I have a couple of questions for which I’ve not been able to find answers.

  1. Is there a way to write off an invoice itself? We have a few clients who are just never going to pay what they owe and the attorneys don’t want to pursue it anymore. I don’t want to void them or waive them because those are not accurate. And I really don’t want to have to go in and write off each individual entry. Is there a way to just write off the remaining balance?
  2. Is there a way to run a report that only lists write offs and the clients associated with them? I looked and I don’t see one but I’m hoping I’m just missing it. Otherwise, I’ve been instructed to create an excel spreadsheet to keep track of write offs and I really don’t need another project to keep track of. Help, please!

Hi @Katy ,

 

No worries, I’m happy to help!
 

  1. The way we recommend handling this is to go the invoice that the client isn’t going to pay and select Waive, and this will allow you to waive the remaining balance. I know you mentioned you didn’t want to waive it though, was there an issue with the way this is recorded?

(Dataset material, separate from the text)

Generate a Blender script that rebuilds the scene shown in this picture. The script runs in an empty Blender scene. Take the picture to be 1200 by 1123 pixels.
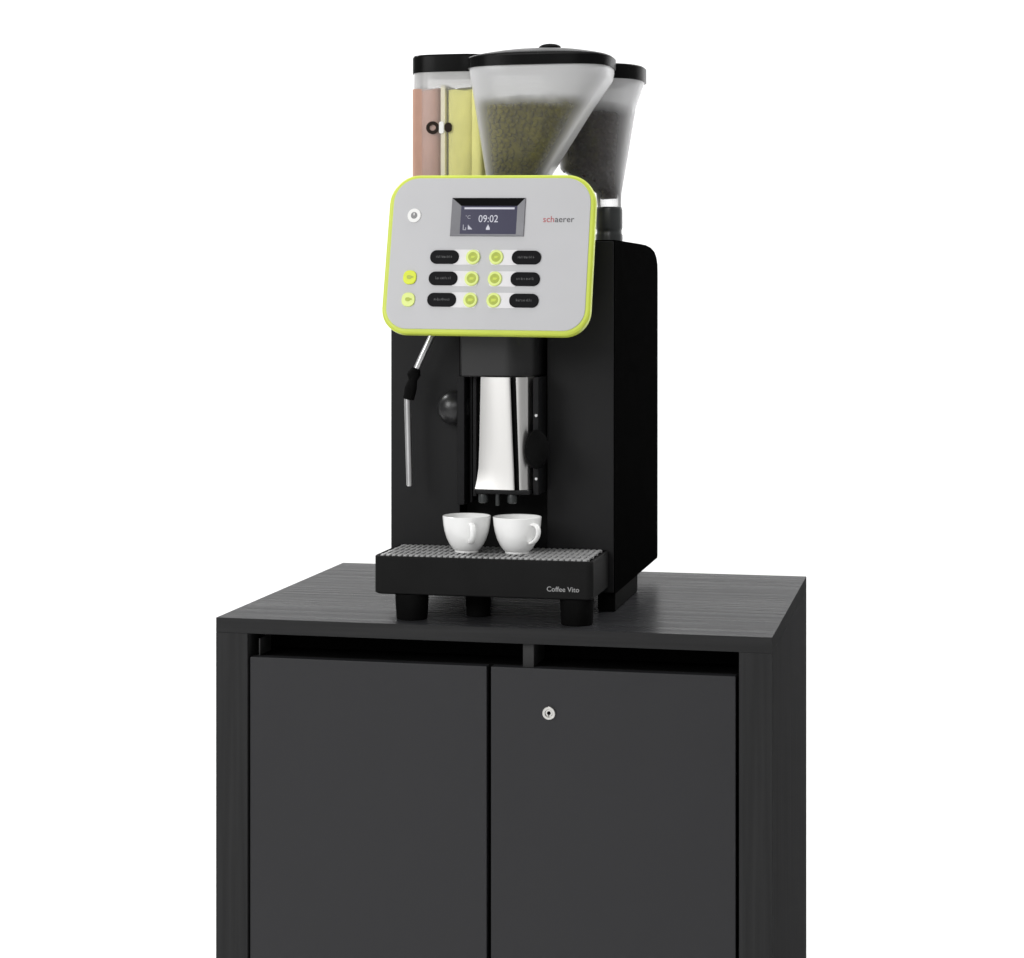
import bpy, bmesh, math, random
from math import sin, cos, pi, radians as R
from mathutils import Vector, Matrix, noise
random.seed(7)
scene = bpy.context.scene
COL = scene.collection

# ------------------------------------------------------------------ materials
def new_mat(name):
    m = bpy.data.materials.new(name); m.use_nodes = True
    nt = m.node_tree
    return m, nt, nt.nodes['Principled BSDF'], nt.nodes['Material Output']

def pmat(name, col, rough=.5, metal=0., spec=.5, var=0., vscale=(40, 40, 40), bump=0., bscale=(300, 300, 300),
         rvar=0., coat=0., emit=None, estr=0.):
    """principled material with procedural variation of tone, gloss and relief"""
    m, nt, b, out = new_mat(name)
    b.inputs['Base Color'].default_value = (*col, 1)
    b.inputs['Roughness'].default_value = rough
    b.inputs['Metallic'].default_value = metal
    b.inputs['Specular IOR Level'].default_value = spec
    b.inputs['Coat Weight'].default_value = coat
    b.inputs['Coat Roughness'].default_value = .12
    if emit:
        b.inputs['Emission Color'].default_value = (*emit, 1)
        b.inputs['Emission Strength'].default_value = estr
    tc = nt.nodes.new('ShaderNodeTexCoord')
    def tex(scale, detail=4):
        mp = nt.nodes.new('ShaderNodeMapping'); mp.inputs['Scale'].default_value = scale
        nt.links.new(tc.outputs['Object'], mp.inputs['Vector'])
        n = nt.nodes.new('ShaderNodeTexNoise'); n.inputs['Scale'].default_value = 1.0
        n.inputs['Detail'].default_value = detail
        nt.links.new(mp.outputs['Vector'], n.inputs['Vector'])
        return n.outputs['Fac']
    if var or rvar:
        f = tex(vscale)
        if var:
            r = nt.nodes.new('ShaderNodeMapRange')
            r.inputs['From Min'].default_value = .3; r.inputs['From Max'].default_value = .7
            r.inputs['To Min'].default_value = 1 - var; r.inputs['To Max'].default_value = 1 + var
            nt.links.new(f, r.inputs['Value'])
            mx = nt.nodes.new('ShaderNodeVectorMath'); mx.operation = 'SCALE'
            mx.inputs[0].default_value = col
            nt.links.new(r.outputs[0], mx.inputs['Scale'])
            nt.links.new(mx.outputs[0], b.inputs['Base Color'])
        if rvar:
            r2 = nt.nodes.new('ShaderNodeMapRange')
            r2.inputs['From Min'].default_value = .3; r2.inputs['From Max'].default_value = .7
            r2.inputs['To Min'].default_value = max(.02, rough - rvar); r2.inputs['To Max'].default_value = min(1, rough + rvar)
            nt.links.new(f, r2.inputs['Value']); nt.links.new(r2.outputs[0], b.inputs['Roughness'])
    if bump:
        f2 = tex(bscale, 3)
        bp = nt.nodes.new('ShaderNodeBump'); bp.inputs['Strength'].default_value = bump
        bp.inputs['Distance'].default_value = .001
        nt.links.new(f2, bp.inputs['Height']); nt.links.new(bp.outputs[0], b.inputs['Normal'])
    return m

def wood(name, axis, col, rough, spec=.5, relief=.10, tone=.12):
    long, across = 3.0, 130.0
    sc = [across] * 3; sc['XYZ'.index(axis)] = long
    return pmat(name, col, rough, spec=spec, var=tone, vscale=tuple(sc), rvar=.05, bump=relief,
                bscale=tuple(s * (2.2 if s > 10 else 1.3) for s in sc))

def frosted(name, tint, haze, edge, haze_top=.84, edge_top=.92, z0=0., z1=.01):
    """clouded plastic: part clear, part scattering, more cloudy where the wall is seen at a slant"""
    m, nt, b, out = new_mat(name)
    nt.nodes.remove(b)
    tr = nt.nodes.new('ShaderNodeBsdfTransparent'); tr.inputs[0].default_value = (.97, .97, .97, 1)
    df = nt.nodes.new('ShaderNodeBsdfDiffuse'); df.inputs[0].default_value = (*tint, 1)
    tl = nt.nodes.new('ShaderNodeBsdfTranslucent'); tl.inputs[0].default_value = (*tint, 1)
    m1 = nt.nodes.new('ShaderNodeMixShader'); m1.inputs[0].default_value = .4
    nt.links.new(df.outputs[0], m1.inputs[1]); nt.links.new(tl.outputs[0], m1.inputs[2])
    lw = nt.nodes.new('ShaderNodeLayerWeight'); lw.inputs['Blend'].default_value = .5
    
    mr = nt.nodes.new('ShaderNodeMapRange')
    mr.inputs['From Max'].default_value = .55; mr.inputs['To Min'].default_value = haze; mr.inputs['To Max'].default_value = edge
    nt.links.new(lw.outputs['Facing'], mr.inputs['Value'])
    mt = nt.nodes.new('ShaderNodeMapRange'); mt.inputs['From Max'].default_value = .55
    mt.inputs['To Min'].default_value = haze_top; mt.inputs['To Max'].default_value = edge_top
    nt.links.new(lw.outputs['Facing'], mt.inputs['Value'])
    # the bare wall above the fill is clouded by dust; the clouding thins out where beans rub the wall
    tc = nt.nodes.new('ShaderNodeTexCoord'); sp = nt.nodes.new('ShaderNodeSeparateXYZ')
    nt.links.new(tc.outputs['Object'], sp.inputs[0])
    ns = nt.nodes.new('ShaderNodeTexNoise'); ns.inputs['Scale'].default_value = 35
    nt.links.new(tc.outputs['Object'], ns.inputs['Vector'])
    ma = nt.nodes.new('ShaderNodeMath'); ma.operation = 'MULTIPLY_ADD'; ma.inputs[1].default_value = .012
    nt.links.new(ns.outputs['Fac'], ma.inputs[0]); nt.links.new(sp.outputs['Z'], ma.inputs[2])
    mz = nt.nodes.new('ShaderNodeMapRange'); mz.interpolation_type = 'SMOOTHSTEP'
    mz.inputs['From Min'].default_value = z0 + .006; mz.inputs['From Max'].default_value = z1 + .006
    nt.links.new(ma.outputs[0], mz.inputs['Value'])
    mxf = nt.nodes.new('ShaderNodeMix')
    nt.links.new(mz.outputs[0], mxf.inputs[0]); nt.links.new(mr.outputs[0], mxf.inputs[2]); nt.links.new(mt.outputs[0], mxf.inputs[3])
    mr = mxf
    m2 = nt.nodes.new('ShaderNodeMixShader')
    nt.links.new(mr.outputs[0], m2.inputs[0]); nt.links.new(tr.outputs[0], m2.inputs[1]); nt.links.new(m1.outputs[0], m2.inputs[2])
    gl = nt.nodes.new('ShaderNodeBsdfGlossy'); gl.inputs['Roughness'].default_value = .25
    gl.inputs['Color'].default_value = (1, 1, 1, 1)
    fr = nt.nodes.new('ShaderNodeFresnel'); fr.inputs['IOR'].default_value = 1.35
    m3 = nt.nodes.new('ShaderNodeMixShader')
    nt.links.new(fr.outputs[0], m3.inputs[0]); nt.links.new(m2.outputs[0], m3.inputs[1]); nt.links.new(gl.outputs[0], m3.inputs[2])
    nt.links.new(m3.outputs[0], out.inputs['Surface'])
    return m

def beans_mat(name, c1, c2):
    m, nt, b, out = new_mat(name)
    tc = nt.nodes.new('ShaderNodeTexCoord')
    v = nt.nodes.new('ShaderNodeTexVoronoi'); v.inputs['Scale'].default_value = 95
    nt.links.new(tc.outputs['Object'], v.inputs['Vector'])
    n = nt.nodes.new('ShaderNodeTexNoise'); n.inputs['Scale'].default_value = 28
    nt.links.new(tc.outputs['Object'], n.inputs['Vector'])
    ad = nt.nodes.new('ShaderNodeMath'); ad.operation = 'MULTIPLY_ADD'
    nt.links.new(v.outputs['Distance'], ad.inputs[0]); ad.inputs[1].default_value = .5
    nt.links.new(n.outputs['Fac'], ad.inputs[2])
    cr = nt.nodes.new('ShaderNodeValToRGB')
    cr.color_ramp.elements[0].position = .35; cr.color_ramp.elements[0].color = (*c2, 1)
    cr.color_ramp.elements[1].position = .95; cr.color_ramp.elements[1].color = (*c1, 1)
    nt.links.new(ad.outputs[0], cr.inputs[0]); nt.links.new(cr.outputs[0], b.inputs['Base Color'])
    b.inputs['Roughness'].default_value = .6
    b.inputs['Specular IOR Level'].default_value = .08
    bp = nt.nodes.new('ShaderNodeBump'); bp.inputs['Strength'].default_value = .45; bp.inputs['Distance'].default_value = .003
    bp.invert = True
    nt.links.new(v.outputs['Distance'], bp.inputs['Height']); nt.links.new(bp.outputs[0], b.inputs['Normal'])
    return m

M = {}
M['wood_x'] = wood('dark_stained_wood_top', 'X', (.026, .0263, .028), .29, .016, .04, .055)
M['wood_edge'] = wood('dark_stained_wood_edge', 'X', (.034, .034, .0345), .62, .0)
M['wood_z'] = wood('dark_stained_wood_upright', 'Z', (.034, .034, .0345), .62, .0)
M['door'] = pmat('dark_grey_laminate', (.0248, .0248, .0268), .48, spec=.3, var=.05, rvar=.09, vscale=(5, 5, 3), bump=.06, bscale=(900, 900, 900))
M['inner'] = pmat('cabinet_inside_black', (.005, .005, .005), .8, spec=.0, var=.1)
M['post'] = pmat('cabinet_post_grey', (.035, .035, .035), .6, spec=.2, var=.1)
M['body'] = pmat('matt_black_housing', (.0030, .0030, .0030), .62, spec=.0, var=.1, bump=.12, bscale=(1200, 1200, 1200))
M['front'] = pmat('charcoal_front_panel', (.0125, .0125, .013), .48, spec=.16, var=.06, vscale=(6, 6, 6), bump=.08, bscale=(1100, 1100, 1100))
M['head'] = pmat('satin_black_plastic', (.014, .014, .0145), .32, spec=.5, var=.08, bump=.05, bscale=(900, 900, 900))
M['black'] = pmat('black_plastic', (.008, .008, .0085), .42, spec=.14, var=.1, bump=.05, bscale=(900, 900, 900))
M['tray'] = pmat('black_tray_plastic', (.0140, .0140, .0140), .5, spec=.015, var=.07, vscale=(15, 15, 15), bump=.08, bscale=(900, 900, 900))
M['recess'] = pmat('recess_black', (.006, .006, .006), .55, spec=.12, var=.1)
M['rubber'] = pmat('black_rubber', (.0045, .0045, .0045), .75, spec=.03, var=.15)
M['lid'] = pmat('glossy_black_lid', (.005, .005, .005), .26, spec=.05, var=.1, rvar=.04, vscale=(25, 25, 25))
M['collar'] = pmat('dark_grey_collar', (.03, .033, .033), .3, spec=.5, var=.1)
M['chrome'] = pmat('satin_steel', (.83, .82, .80), .31, metal=1, rvar=.03, vscale=(30, 30, 3))
M['wand'] = pmat('steel_tube', (.62, .62, .62), .33, metal=1, rvar=.05, vscale=(60, 60, 8))
M['grille'] = pmat('brushed_steel_grille', (.36, .36, .36), .42, metal=.15, var=.12, vscale=(120, 40, 40))
M['lime'] = pmat('lime_green_rim', (.55, .64, .075), .35, spec=.4, var=.05, vscale=(12, 12, 12))
M['lime_btn'] = pmat('lime_button', (.70, .80, .25), .35, spec=.4, var=.05)
M['lime_yel'] = pmat('yellow_lime_button', (.66, .74, .03), .35, spec=.4, var=.05)
M['lime_dark'] = pmat('olive_lime_button_centre', (.40, .47, .06), .4, spec=.4, var=.12, vscale=(200, 200, 200))
M['face'] = pmat('light_grey_panel_face', (.50, .50, .51), .42, spec=.4, var=.02, vscale=(10, 10, 10), bump=.03, bscale=(1500, 1500, 1500))
M['plate'] = pmat('pale_button_plate', (.72, .71, .72), .4, spec=.4, var=.03)
M['white_btn'] = pmat('white_button', (.80, .80, .78), .35, spec=.4, var=.03)
M['grey_icon'] = pmat('grey_print', (.22, .22, .22), .5, var=.05)
M['pill'] = pmat('black_label_pill', (.006, .006, .007), .4, spec=.06, var=.1)
M['pill_print'] = pmat('faint_grey_print', (.07, .07, .072), .5, var=.2, vscale=(400, 400, 400))
M['logo_red'] = pmat('red_print', (.42, .07, .08), .5, var=.05)
M['logo_dark'] = pmat('dark_print', (.07, .065, .07), .5, var=.05)
M['tray_print'] = pmat('pale_grey_print', (.36, .36, .36), .5, var=.05)
M['bezel'] = pmat('screen_bezel_grey', (.19, .19, .205), .4, spec=.3, var=.05)
M['bezel_black'] = pmat('screen_bezel_black', (.004, .004, .004), .5, spec=.03, var=.05)
M['screen'] = pmat('dark_violet_display', (.02, .02, .03), .2, spec=.4, var=.05, emit=(.042, .040, .075), estr=.75)
M['pixel'] = pmat('lit_display_pixels', (.3, .3, .33), .4, emit=(.66, .66, .76), estr=.42, var=.05)
M['pixel_dim'] = pmat('dim_display_pixels', (.2, .2, .22), .4, emit=(.5, .5, .6), estr=.3, var=.05)
M['cup'] = pmat('white_glazed_porcelain', (.90, .90, .89), .14, spec=.5, var=.015, vscale=(20, 20, 20), coat=.3)
M['frost'] = frosted('clouded_hopper_plastic', (.95, .95, .96), .06, .72, z0=.066, z1=.092)
M['frost_dark'] = frosted('clouded_hopper_plastic_grey', (.84, .84, .85), .11, .55, z0=.042, z1=.066)
M['frost_can'] = frosted('clouded_canister_plastic', (.84, .84, .84), .10, .50, .70, .85, .100, .112)
M['beans_green'] = beans_mat('olive_bean_fill', (.190, .165, .006), (.066, .056, .003))
M['beans_dark'] = beans_mat('dark_roast_bean_fill', (.070, .048, .037), (.020, .012, .009))
M['cocoa'] = pmat('pinkish_cocoa_powder', (.50, .305, .235), .9, spec=.1, var=.08, vscale=(60, 60, 25), bump=.4, bscale=(500, 500, 500))
M['milk'] = pmat('yellow_powder', (.83, .80, .31), .9, spec=.1, var=.06, vscale=(60, 60, 25), bump=.4, bscale=(500, 500, 500))
M['ridge'] = pmat('cream_divider', (.84, .80, .62), .5, var=.03)
M['emblem'] = pmat('dark_brown_emblem', (.025, .018, .014), .5, spec=.05, var=.1)
M['emblem_w'] = pmat('white_emblem', (.85, .85, .83), .4, var=.02)
M['lock'] = pmat('nickel_lock', (.72, .71, .68), .25, metal=1, rvar=.05, vscale=(200, 200, 200))
M['backdrop'] = pmat('white_seamless_paper', (.88, .88, .88), .95, spec=.05, var=.004, vscale=(3, 3, 3))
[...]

    Another option, if you just want to get rid of the invoice so it’s no longer on your books would be to created a Credit in Smokeball for the remaining balance, and then apply the credit to the invoice, which will then result in the invoice being “paid” in full, if that works better for what you need?
  2. Matter Balances report will give you a total of writeoffs per matter. I’ll also reach out to our reports team to see if they have further recommendations for this one too.

cheers

Sam

 


Waiving the balance is not the same. “I’ll waive my fee” is something you do to help out a client voluntarily. Whereas a write-off is what happens when you give up on ever getting paid. I really feel like Smokeball has this backwards in the system. Where you have the “write off” option when running an invoice should be a “waive” option. And where you have the “waive” option on a final invoice should actually be a “write off” option. 

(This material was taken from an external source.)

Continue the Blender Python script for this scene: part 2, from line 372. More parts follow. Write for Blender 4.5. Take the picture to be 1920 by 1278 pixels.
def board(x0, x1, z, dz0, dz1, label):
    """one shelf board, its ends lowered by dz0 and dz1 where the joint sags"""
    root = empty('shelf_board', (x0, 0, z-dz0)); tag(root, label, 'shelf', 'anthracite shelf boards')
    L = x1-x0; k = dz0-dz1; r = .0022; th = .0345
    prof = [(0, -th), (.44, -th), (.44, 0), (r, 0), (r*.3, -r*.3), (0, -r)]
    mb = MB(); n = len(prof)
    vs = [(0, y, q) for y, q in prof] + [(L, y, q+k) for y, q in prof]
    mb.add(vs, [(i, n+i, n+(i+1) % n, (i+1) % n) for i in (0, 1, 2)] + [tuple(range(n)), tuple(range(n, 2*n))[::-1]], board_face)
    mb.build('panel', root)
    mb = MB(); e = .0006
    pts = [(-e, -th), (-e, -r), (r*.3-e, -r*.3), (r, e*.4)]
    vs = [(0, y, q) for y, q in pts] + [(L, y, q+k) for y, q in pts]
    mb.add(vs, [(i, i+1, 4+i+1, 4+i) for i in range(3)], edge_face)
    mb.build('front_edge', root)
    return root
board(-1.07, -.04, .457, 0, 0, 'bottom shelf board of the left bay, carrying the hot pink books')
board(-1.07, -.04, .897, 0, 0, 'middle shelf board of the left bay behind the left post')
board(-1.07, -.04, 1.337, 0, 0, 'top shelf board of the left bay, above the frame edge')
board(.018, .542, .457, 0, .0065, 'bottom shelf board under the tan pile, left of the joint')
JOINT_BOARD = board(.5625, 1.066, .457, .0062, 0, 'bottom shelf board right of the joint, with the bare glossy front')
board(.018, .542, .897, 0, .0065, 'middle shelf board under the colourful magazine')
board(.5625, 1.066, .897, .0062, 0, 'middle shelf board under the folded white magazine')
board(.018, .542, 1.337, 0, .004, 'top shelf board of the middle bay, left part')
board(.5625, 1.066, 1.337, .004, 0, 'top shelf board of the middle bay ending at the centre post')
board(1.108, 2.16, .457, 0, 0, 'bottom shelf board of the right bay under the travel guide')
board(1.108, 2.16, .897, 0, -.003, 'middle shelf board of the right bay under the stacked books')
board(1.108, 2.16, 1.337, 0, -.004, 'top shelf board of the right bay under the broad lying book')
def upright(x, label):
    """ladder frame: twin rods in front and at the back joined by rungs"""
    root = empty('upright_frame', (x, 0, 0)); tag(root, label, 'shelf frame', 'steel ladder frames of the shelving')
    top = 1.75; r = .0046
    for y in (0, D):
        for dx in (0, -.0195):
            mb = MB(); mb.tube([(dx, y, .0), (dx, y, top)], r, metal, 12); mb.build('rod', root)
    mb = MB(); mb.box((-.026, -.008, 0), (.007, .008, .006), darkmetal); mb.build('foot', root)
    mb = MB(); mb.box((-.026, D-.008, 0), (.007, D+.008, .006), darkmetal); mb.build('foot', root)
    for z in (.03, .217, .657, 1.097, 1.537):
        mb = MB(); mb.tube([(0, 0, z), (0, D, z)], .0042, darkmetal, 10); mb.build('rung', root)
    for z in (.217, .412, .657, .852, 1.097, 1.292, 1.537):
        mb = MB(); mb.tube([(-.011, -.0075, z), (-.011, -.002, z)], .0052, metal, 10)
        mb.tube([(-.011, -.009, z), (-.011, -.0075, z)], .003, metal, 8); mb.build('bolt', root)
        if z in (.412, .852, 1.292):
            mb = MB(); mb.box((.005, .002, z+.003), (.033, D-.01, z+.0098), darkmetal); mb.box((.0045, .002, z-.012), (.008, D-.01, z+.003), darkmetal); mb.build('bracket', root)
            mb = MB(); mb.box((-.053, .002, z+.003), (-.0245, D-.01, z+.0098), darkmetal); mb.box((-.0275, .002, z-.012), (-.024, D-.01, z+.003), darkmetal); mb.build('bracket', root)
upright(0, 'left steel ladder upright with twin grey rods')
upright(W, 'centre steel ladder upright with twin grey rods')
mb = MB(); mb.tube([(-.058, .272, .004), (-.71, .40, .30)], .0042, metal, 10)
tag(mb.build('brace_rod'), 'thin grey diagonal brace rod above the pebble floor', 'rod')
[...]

As for the reports, I guess that’s why there’s no way to run one for write offs because of the way this is all set up. We need write offs to be actual write offs and reports that show, firm-wide, all the write offs with the name of the clients that correlate to each write off. 


I actually think an option to waive and one to write off would be good for a final invoice. That way an attorney can decide to forgive a remaining balance (waive) or to give up on one (write off).  And reports available for each one that don’t have to be run per matter but an across the board list of all of each with the corresponding client name. 

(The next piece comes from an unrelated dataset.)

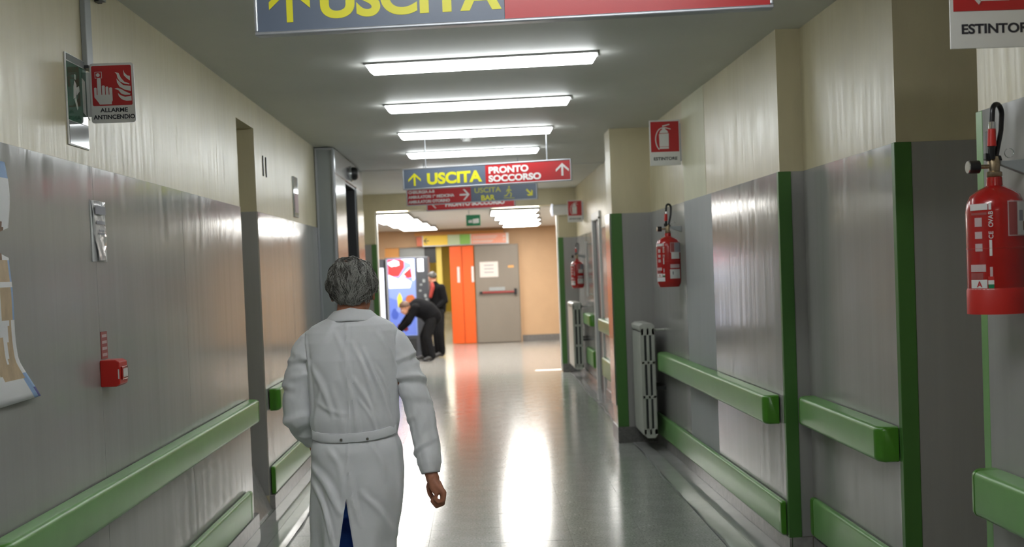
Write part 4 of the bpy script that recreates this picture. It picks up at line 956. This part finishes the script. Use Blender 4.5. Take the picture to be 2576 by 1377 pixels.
def sleeve(path, rs, name, seed, cuff, nfold=9, amp=.006, flat=None):
    P = [Vector(p) for p in path]; n = 90; m_ = 64
    cum = [0]
    for i in range(1, len(P)): cum.append(cum[-1] + (P[i] - P[i - 1]).length)
    T = cum[-1]; rings = []; rf = random.Random(seed)
    fd = [(rf.uniform(.12, .93), rf.uniform(0, 2 * PI), rf.uniform(-1.0, 1.0), rf.uniform(.010, .018), rf.uniform(.5, 1.2)) for _ in range(nfold)]
    ref = Vector((0, -1, 0))
    def pos(s_):
        s_ = min(max(s_, 0), T)
        # smooth (Catmull-Rom like) interpolation via numpy on the joints
        return Vector([float(np.interp(s_, cum, [p[i] for p in P])) for i in range(3)])
    for i in range(n):
        f = i / (n - 1); s_ = f * T
        c = sum((pos(s_ + d) for d in (-.035, -.02, 0, .02, .035)), Vector()) / 5 if .06 < f < .94 else pos(s_)
        t = (pos(s_ + .03) - pos(s_ - .03)).normalized(); a = (ref - t * ref.dot(t)).normalized(); b_ = t.cross(a)
        r = float(np.interp(s_, cum, rs)); ring = []
        for k in range(m_):
            th = 2 * PI * k / m_; h = 0
            for (fp, ph, sl, w, am) in fd:
                dth = (th - ph + PI) % (2 * PI) - PI
                d = (f - fp) * T - sl * .035 * dth; h += amp * am * math.exp(-(d / w) ** 2) * max(0, math.cos(dth * .6)) ; h -= .5 * amp * am * math.exp(-((d - 1.7 * w) / w) ** 2) * max(0, math.cos(dth * .6))
            h += .0035 * noise.noise(Vector((math.cos(th) * 2.2 + seed, math.sin(th) * 2.2, f * 7))) + .0018 * noise.noise(Vector((math.cos(th) * 5 + seed, math.sin(th) * 5, f * 18)))
            if f > cuff: h *= .5
            if abs(f - cuff) < .012: h -= .0015
            ring.append(c + a * ((r + h) * math.cos(th)) + b_ * ((r + h) * math.sin(th)))
        rings.append(ring)
    mb = MB().loft(rings, True, False); o = mb.build(name, M['coat'], coat, world=False)
    o.data.transform(Matrix.Translation(-man.location)); q = o.modifiers.new('s', 'SOLIDIFY'); q.thickness = .0022; q.offset = -1
    return o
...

@Katy I agree the terminology of “write-off” versus “waive” in the SB world seems counterintuitive.  I’ve had to remind those in my firm of when and how to use it.

In SB, the write-off option is client-facing, where it’s rather dramatic that the time/fee amount due has a line through it so the client can really see it was credited/waived/written-off/whatever when they lay eyes on the invoice.

In the end, when we ‘write-off’ bad debt for a client we’ve been chasing for payment, we do indeed use the ‘waive’ option.  When we need to report it, we use the “Ledger Export” for the time period in question.  The ‘waive” transactions are detailed in the report.  We export into Excel and manipulate data as needed.  With this option, I don’t think you need to keep your own side spreadsheet.